◆ Task instructions
Nothing may be dropped or altered: reproduce all the data.

········

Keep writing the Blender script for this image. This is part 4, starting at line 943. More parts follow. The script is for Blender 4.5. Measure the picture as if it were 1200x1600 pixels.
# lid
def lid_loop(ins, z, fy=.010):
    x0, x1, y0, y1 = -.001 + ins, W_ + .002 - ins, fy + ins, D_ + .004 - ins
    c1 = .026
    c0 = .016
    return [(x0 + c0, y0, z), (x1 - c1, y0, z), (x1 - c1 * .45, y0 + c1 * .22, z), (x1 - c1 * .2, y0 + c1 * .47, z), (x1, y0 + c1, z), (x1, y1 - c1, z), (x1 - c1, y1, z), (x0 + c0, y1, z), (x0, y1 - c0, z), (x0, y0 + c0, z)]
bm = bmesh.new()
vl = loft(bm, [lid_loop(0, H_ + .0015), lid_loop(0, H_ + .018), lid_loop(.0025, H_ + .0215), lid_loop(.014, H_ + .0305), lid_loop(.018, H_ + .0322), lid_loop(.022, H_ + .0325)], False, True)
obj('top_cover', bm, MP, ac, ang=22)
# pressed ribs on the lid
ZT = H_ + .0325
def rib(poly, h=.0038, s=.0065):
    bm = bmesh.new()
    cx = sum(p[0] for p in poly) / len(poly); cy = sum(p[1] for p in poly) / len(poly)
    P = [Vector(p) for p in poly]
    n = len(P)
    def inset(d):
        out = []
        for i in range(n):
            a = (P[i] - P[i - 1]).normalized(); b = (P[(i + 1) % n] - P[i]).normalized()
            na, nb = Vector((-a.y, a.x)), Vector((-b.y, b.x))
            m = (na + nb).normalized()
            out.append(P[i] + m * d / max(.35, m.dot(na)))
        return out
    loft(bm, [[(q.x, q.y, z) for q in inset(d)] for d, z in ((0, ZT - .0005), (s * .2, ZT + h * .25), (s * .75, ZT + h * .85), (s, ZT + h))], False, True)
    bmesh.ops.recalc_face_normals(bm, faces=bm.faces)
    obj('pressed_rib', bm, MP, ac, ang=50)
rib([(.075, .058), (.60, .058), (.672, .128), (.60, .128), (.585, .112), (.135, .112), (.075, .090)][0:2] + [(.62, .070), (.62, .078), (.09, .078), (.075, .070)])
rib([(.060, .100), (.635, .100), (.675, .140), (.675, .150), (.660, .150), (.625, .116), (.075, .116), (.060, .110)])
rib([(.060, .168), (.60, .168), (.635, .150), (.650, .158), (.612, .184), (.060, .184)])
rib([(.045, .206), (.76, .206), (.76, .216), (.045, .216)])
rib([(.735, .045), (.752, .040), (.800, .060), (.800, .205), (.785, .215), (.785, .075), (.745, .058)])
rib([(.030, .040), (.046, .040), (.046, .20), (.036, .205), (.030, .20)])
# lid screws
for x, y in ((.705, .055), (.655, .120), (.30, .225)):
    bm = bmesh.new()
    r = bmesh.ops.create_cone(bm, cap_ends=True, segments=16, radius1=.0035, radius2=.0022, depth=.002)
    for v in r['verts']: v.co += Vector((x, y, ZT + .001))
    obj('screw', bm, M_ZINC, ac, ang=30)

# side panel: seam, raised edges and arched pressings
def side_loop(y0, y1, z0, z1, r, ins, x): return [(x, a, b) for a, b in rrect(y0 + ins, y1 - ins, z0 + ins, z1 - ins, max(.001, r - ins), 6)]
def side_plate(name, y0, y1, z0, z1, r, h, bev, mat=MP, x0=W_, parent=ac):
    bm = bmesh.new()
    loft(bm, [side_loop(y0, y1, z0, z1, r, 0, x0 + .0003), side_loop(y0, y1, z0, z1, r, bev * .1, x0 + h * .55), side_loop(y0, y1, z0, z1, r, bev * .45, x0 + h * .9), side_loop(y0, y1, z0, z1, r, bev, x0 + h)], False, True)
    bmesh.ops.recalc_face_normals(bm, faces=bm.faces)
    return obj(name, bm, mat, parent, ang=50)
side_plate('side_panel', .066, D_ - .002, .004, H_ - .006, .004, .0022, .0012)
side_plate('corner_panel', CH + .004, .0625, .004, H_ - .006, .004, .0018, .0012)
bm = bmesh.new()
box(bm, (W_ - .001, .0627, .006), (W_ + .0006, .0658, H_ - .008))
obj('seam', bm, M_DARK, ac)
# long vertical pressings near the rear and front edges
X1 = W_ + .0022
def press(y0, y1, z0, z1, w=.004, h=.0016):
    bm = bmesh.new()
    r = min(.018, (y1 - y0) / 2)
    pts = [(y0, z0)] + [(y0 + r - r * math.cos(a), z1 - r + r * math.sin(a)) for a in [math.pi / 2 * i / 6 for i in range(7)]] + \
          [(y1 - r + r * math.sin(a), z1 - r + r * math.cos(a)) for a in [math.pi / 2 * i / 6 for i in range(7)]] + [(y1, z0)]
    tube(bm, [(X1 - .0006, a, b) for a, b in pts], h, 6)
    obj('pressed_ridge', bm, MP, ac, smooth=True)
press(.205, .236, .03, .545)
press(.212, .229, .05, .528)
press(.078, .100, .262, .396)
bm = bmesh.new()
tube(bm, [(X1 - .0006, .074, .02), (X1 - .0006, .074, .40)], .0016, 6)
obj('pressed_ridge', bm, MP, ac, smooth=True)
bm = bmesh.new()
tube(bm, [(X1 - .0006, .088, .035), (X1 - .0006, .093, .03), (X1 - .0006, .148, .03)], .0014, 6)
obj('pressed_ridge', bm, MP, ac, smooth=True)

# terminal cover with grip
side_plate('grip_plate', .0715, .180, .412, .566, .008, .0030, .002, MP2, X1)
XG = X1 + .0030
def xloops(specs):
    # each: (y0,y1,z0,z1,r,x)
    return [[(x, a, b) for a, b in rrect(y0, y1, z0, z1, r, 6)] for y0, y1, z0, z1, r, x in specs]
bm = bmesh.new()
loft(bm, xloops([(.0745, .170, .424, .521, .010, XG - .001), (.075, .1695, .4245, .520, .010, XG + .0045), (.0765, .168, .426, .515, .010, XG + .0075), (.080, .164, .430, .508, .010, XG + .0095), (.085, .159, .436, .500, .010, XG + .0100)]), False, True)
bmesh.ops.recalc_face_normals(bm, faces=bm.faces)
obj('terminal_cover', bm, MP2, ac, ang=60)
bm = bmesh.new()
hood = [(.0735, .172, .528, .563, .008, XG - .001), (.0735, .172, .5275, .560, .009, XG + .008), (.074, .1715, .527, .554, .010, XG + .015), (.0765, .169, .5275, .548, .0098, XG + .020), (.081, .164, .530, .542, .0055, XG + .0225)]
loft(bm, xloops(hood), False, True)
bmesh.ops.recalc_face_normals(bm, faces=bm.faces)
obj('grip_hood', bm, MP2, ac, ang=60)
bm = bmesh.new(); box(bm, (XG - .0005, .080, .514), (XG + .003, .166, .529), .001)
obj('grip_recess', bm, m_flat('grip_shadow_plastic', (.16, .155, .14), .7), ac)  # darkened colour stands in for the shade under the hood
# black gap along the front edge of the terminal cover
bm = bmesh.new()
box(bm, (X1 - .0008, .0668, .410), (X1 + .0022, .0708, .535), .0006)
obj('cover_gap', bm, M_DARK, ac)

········

◆ Result of this task
Keep writing the Blender script for this image. This is part 4, starting at line 943. More parts follow. The script is for Blender 4.5. Measure the picture as if it were 1200x1600 pixels.
# lid
def lid_loop(ins, z, fy=.010):
    x0, x1, y0, y1 = -.001 + ins, W_ + .002 - ins, fy + ins, D_ + .004 - ins
    c1 = .026
    c0 = .016
    return [(x0 + c0, y0, z), (x1 - c1, y0, z), (x1 - c1 * .45, y0 + c1 * .22, z), (x1 - c1 * .2, y0 + c1 * .47, z), (x1, y0 + c1, z), (x1, y1 - c1, z), (x1 - c1, y1, z), (x0 + c0, y1, z), (x0, y1 - c0, z), (x0, y0 + c0, z)]
bm = bmesh.new()
vl = loft(bm, [lid_loop(0, H_ + .0015), lid_loop(0, H_ + .018), lid_loop(.0025, H_ + .0215), lid_loop(.014, H_ + .0305), lid_loop(.018, H_ + .0322), lid_loop(.022, H_ + .0325)], False, True)
obj('top_cover', bm, MP, ac, ang=22)
# pressed ribs on the lid
ZT = H_ + .0325
def rib(poly, h=.0038, s=.0065):
    bm = bmesh.new()
    cx = sum(p[0] for p in poly) / len(poly); cy = sum(p[1] for p in poly) / len(poly)
    P = [Vector(p) for p in poly]
    n = len(P)
    def inset(d):
        out = []
        for i in range(n):
            a = (P[i] - P[i - 1]).normalized(); b = (P[(i + 1) % n] - P[i]).normalized()
            na, nb = Vector((-a.y, a.x)), Vector((-b.y, b.x))
            m = (na + nb).normalized()
            out.append(P[i] + m * d / max(.35, m.dot(na)))
        return out
    loft(bm, [[(q.x, q.y, z) for q in inset(d)] for d, z in ((0, ZT - .0005), (s * .2, ZT + h * .25), (s * .75, ZT + h * .85), (s, ZT + h))], False, True)
    bmesh.ops.recalc_face_normals(bm, faces=bm.faces)
    obj('pressed_rib', bm, MP, ac, ang=50)
rib([(.075, .058), (.60, .058), (.672, .128), (.60, .128), (.585, .112), (.135, .112), (.075, .090)][0:2] + [(.62, .070), (.62, .078), (.09, .078), (.075, .070)])
rib([(.060, .100), (.635, .100), (.675, .140), (.675, .150), (.660, .150), (.625, .116), (.075, .116), (.060, .110)])
rib([(.060, .168), (.60, .168), (.635, .150), (.650, .158), (.612, .184), (.060, .184)])
rib([(.045, .206), (.76, .206), (.76, .216), (.045, .216)])
rib([(.735, .045), (.752, .040), (.800, .060), (.800, .205), (.785, .215), (.785, .075), (.745, .058)])
rib([(.030, .040), (.046, .040), (.046, .20), (.036, .205), (.030, .20)])
# lid screws
for x, y in ((.705, .055), (.655, .120), (.30, .225)):
    bm = bmesh.new()
    r = bmesh.ops.create_cone(bm, cap_ends=True, segments=16, radius1=.0035, radius2=.0022, depth=.002)
    for v in r['verts']: v.co += Vector((x, y, ZT + .001))
    obj('screw', bm, M_ZINC, ac, ang=30)

# side panel: seam, raised edges and arched pressings
def side_loop(y0, y1, z0, z1, r, ins, x): return [(x, a, b) for a, b in rrect(y0 + ins, y1 - ins, z0 + ins, z1 - ins, max(.001, r - ins), 6)]
def side_plate(name, y0, y1, z0, z1, r, h, bev, mat=MP, x0=W_, parent=ac):
    bm = bmesh.new()
    loft(bm, [side_loop(y0, y1, z0, z1, r, 0, x0 + .0003), side_loop(y0, y1, z0, z1, r, bev * .1, x0 + h * .55), side_loop(y0, y1, z0, z1, r, bev * .45, x0 + h * .9), side_loop(y0, y1, z0, z1, r, bev, x0 + h)], False, True)
    bmesh.ops.recalc_face_normals(bm, faces=bm.faces)
    return obj(name, bm, mat, parent, ang=50)
side_plate('side_panel', .066, D_ - .002, .004, H_ - .006, .004, .0022, .0012)
side_plate('corner_panel', CH + .004, .0625, .004, H_ - .006, .004, .0018, .0012)
bm = bmesh.new()
box(bm, (W_ - .001, .0627, .006), (W_ + .0006, .0658, H_ - .008))
obj('seam', bm, M_DARK, ac)
# long vertical pressings near the rear and front edges
X1 = W_ + .0022
def press(y0, y1, z0, z1, w=.004, h=.0016):
    bm = bmesh.new()
    r = min(.018, (y1 - y0) / 2)
    pts = [(y0, z0)] + [(y0 + r - r * math.cos(a), z1 - r + r * math.sin(a)) for a in [math.pi / 2 * i / 6 for i in range(7)]] + \
          [(y1 - r + r * math.sin(a), z1 - r + r * math.cos(a)) for a in [math.pi / 2 * i / 6 for i in range(7)]] + [(y1, z0)]
    tube(bm, [(X1 - .0006, a, b) for a, b in pts], h, 6)
    obj('pressed_ridge', bm, MP, ac, smooth=True)
press(.205, .236, .03, .545)
press(.212, .229, .05, .528)
press(.078, .100, .262, .396)
bm = bmesh.new()
tube(bm, [(X1 - .0006, .074, .02), (X1 - .0006, .074, .40)], .0016, 6)
obj('pressed_ridge', bm, MP, ac, smooth=True)
bm = bmesh.new()
tube(bm, [(X1 - .0006, .088, .035), (X1 - .0006, .093, .03), (X1 - .0006, .148, .03)], .0014, 6)
obj('pressed_ridge', bm, MP, ac, smooth=True)

# terminal cover with grip
side_plate('grip_plate', .0715, .180, .412, .566, .008, .0030, .002, MP2, X1)
XG = X1 + .0030
def xloops(specs):
    # each: (y0,y1,z0,z1,r,x)
    return [[(x, a, b) for a, b in rrect(y0, y1, z0, z1, r, 6)] for y0, y1, z0, z1, r, x in specs]
bm = bmesh.new()
loft(bm, xloops([(.0745, .170, .424, .521, .010, XG - .001), (.075, .1695, .4245, .520, .010, XG + .0045), (.0765, .168, .426, .515, .010, XG + .0075), (.080, .164, .430, .508, .010, XG + .0095), (.085, .159, .436, .500, .010, XG + .0100)]), False, True)
bmesh.ops.recalc_face_normals(bm, faces=bm.faces)
obj('terminal_cover', bm, MP2, ac, ang=60)
bm = bmesh.new()
hood = [(.0735, .172, .528, .563, .008, XG - .001), (.0735, .172, .5275, .560, .009, XG + .008), (.074, .1715, .527, .554, .010, XG + .015), (.0765, .169, .5275, .548, .0098, XG + .020), (.081, .164, .530, .542, .0055, XG + .0225)]
loft(bm, xloops(hood), False, True)
bmesh.ops.recalc_face_normals(bm, faces=bm.faces)
obj('grip_hood', bm, MP2, ac, ang=60)
bm = bmesh.new(); box(bm, (XG - .0005, .080, .514), (XG + .003, .166, .529), .001)
obj('grip_recess', bm, m_flat('grip_shadow_plastic', (.16, .155, .14), .7), ac)  # darkened colour stands in for the shade under the hood
# black gap along the front edge of the terminal cover
bm = bmesh.new()
box(bm, (X1 - .0008, .0668, .410), (X1 + .0022, .0708, .535), .0006)
obj('cover_gap', bm, M_DARK, ac)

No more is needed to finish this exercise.